▸ DATA EXCERPT:
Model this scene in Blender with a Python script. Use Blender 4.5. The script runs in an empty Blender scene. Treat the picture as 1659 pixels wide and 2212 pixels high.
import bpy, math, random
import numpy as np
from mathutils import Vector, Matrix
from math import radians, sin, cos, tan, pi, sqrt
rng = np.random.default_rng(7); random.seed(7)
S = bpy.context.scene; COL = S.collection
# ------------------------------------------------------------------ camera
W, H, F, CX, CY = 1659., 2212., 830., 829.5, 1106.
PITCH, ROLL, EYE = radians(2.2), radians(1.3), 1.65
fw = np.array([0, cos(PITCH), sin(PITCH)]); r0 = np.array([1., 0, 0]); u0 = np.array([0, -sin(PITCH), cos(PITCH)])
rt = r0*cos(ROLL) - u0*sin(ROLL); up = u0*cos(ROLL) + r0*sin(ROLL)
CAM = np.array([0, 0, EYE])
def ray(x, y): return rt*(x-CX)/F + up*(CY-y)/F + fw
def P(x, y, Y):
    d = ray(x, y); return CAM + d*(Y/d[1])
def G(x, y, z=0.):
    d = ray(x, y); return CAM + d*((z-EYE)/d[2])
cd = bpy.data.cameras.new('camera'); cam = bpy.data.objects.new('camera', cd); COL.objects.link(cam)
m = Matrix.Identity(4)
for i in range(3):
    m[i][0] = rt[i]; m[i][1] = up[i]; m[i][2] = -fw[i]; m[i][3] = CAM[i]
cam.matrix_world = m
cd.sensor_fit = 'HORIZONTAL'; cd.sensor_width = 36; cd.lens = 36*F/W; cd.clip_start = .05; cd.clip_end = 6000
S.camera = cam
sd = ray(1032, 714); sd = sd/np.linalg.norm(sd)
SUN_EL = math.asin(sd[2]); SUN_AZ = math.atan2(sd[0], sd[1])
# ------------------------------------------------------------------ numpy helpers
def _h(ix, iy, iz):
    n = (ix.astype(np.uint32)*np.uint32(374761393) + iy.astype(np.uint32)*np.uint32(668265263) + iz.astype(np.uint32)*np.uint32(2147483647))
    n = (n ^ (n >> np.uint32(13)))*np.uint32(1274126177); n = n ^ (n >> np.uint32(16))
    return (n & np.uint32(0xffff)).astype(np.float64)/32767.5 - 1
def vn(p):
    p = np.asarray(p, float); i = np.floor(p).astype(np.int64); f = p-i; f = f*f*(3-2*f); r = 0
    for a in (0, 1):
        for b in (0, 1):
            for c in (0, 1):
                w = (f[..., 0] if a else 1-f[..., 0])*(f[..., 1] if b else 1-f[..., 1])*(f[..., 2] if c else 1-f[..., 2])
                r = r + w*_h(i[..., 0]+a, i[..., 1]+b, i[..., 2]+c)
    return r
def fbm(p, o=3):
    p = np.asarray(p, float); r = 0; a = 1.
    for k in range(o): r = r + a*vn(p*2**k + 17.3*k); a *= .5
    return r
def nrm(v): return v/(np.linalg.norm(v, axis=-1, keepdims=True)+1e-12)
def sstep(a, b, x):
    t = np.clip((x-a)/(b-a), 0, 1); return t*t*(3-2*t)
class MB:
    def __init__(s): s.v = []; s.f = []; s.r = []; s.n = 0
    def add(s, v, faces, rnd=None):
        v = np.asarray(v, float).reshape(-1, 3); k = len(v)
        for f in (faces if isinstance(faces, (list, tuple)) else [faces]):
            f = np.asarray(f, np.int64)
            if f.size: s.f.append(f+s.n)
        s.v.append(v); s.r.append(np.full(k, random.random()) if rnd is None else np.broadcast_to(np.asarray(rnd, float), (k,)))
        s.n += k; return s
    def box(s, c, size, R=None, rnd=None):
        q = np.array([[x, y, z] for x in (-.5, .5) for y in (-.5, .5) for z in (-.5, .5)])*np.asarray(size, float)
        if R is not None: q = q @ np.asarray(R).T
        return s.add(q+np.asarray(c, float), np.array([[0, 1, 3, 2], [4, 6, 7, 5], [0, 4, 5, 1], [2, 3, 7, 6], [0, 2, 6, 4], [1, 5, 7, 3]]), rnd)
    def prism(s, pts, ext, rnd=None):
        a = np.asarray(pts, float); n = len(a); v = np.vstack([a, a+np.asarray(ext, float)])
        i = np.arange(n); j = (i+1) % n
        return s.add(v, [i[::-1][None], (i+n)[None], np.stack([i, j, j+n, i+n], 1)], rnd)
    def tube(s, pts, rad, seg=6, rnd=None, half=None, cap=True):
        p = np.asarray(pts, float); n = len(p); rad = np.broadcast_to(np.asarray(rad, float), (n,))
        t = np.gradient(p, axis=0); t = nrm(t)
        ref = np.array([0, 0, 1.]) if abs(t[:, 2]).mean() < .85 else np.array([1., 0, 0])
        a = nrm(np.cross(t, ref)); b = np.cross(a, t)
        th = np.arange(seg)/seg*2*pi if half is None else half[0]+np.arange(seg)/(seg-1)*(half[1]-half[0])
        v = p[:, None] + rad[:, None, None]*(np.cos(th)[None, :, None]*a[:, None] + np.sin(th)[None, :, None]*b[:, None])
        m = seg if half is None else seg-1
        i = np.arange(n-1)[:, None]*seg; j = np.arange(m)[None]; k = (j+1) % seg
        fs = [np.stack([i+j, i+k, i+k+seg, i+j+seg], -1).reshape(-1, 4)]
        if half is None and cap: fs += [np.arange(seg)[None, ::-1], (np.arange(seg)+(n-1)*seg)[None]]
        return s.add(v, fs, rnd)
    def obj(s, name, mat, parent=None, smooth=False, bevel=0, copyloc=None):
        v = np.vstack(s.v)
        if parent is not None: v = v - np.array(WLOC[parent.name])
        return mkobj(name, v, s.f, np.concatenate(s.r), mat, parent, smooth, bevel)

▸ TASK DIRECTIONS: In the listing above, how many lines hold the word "scene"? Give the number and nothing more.

▸ SOLUTION TO THIS EXERCISE: 2